Wherever they go, their concerns remain the same – wanting less corporate control of government.

“There’ a gentleman running around here with this awesome sign which I think probably makes it as clearly and concisely as possible in the fewest words and he says, and I agree, that ‘a government owned by corporations cannot and will not take care of its citizens or the environment properly.’ And I think that sums it up in a nutshell,” said Whipple.

Roda from Edmonds added:

“The reason I’m here is because I don’t feel I’m represented by the government because I feel that the government does what the top 1 percent does, that is corporations, banks, and ultra-rich.

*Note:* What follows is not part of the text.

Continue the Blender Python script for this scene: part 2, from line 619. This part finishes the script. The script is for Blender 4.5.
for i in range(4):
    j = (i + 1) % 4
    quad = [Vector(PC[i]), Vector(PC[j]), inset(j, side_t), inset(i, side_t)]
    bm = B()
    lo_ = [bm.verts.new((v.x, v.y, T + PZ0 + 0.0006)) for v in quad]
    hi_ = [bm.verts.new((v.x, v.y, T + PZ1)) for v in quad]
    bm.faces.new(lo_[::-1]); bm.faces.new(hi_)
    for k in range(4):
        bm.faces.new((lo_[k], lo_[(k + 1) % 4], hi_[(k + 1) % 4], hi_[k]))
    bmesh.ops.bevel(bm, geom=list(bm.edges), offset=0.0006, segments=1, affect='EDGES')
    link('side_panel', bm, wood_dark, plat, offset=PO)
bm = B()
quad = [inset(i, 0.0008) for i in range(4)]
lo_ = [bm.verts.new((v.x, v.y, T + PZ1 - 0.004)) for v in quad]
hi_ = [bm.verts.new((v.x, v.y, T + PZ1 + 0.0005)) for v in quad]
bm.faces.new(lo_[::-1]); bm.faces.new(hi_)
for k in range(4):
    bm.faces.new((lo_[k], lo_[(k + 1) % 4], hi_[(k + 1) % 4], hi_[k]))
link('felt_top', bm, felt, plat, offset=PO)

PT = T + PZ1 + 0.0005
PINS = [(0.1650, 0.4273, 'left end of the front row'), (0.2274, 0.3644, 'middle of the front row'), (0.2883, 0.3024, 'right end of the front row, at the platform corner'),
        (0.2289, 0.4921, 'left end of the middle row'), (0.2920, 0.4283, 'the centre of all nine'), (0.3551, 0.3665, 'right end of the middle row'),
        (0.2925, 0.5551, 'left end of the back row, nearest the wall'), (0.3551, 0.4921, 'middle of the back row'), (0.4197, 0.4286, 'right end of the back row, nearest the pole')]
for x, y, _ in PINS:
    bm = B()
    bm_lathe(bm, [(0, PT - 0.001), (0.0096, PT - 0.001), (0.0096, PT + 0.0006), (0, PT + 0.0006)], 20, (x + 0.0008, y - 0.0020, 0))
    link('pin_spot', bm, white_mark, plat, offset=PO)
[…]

In order to have a voice you have to have a lot of money and 99% of the people in this country don’t have enough money to have a voice.”

Both Whipple and Roda have been protesting at Westlake since Saturday. The city says there are several upcoming events at the Park, including a rally to mark the 10-year anniversary of the war in Afghanistan.

McGinn said in sympathy: "We are facing unprecedented inequality in this country. It is always true that bad times are harder on the poor. But we have not seen income inequality this great since 1928, the year before the Great Depression started. The top 1 percent control 34 percent of the nation's wealth. The top 10 percent control two-thirds of the nation's wealth. It is an unprecedented grab by the most powerful to get a bigger share of a shrinking pie."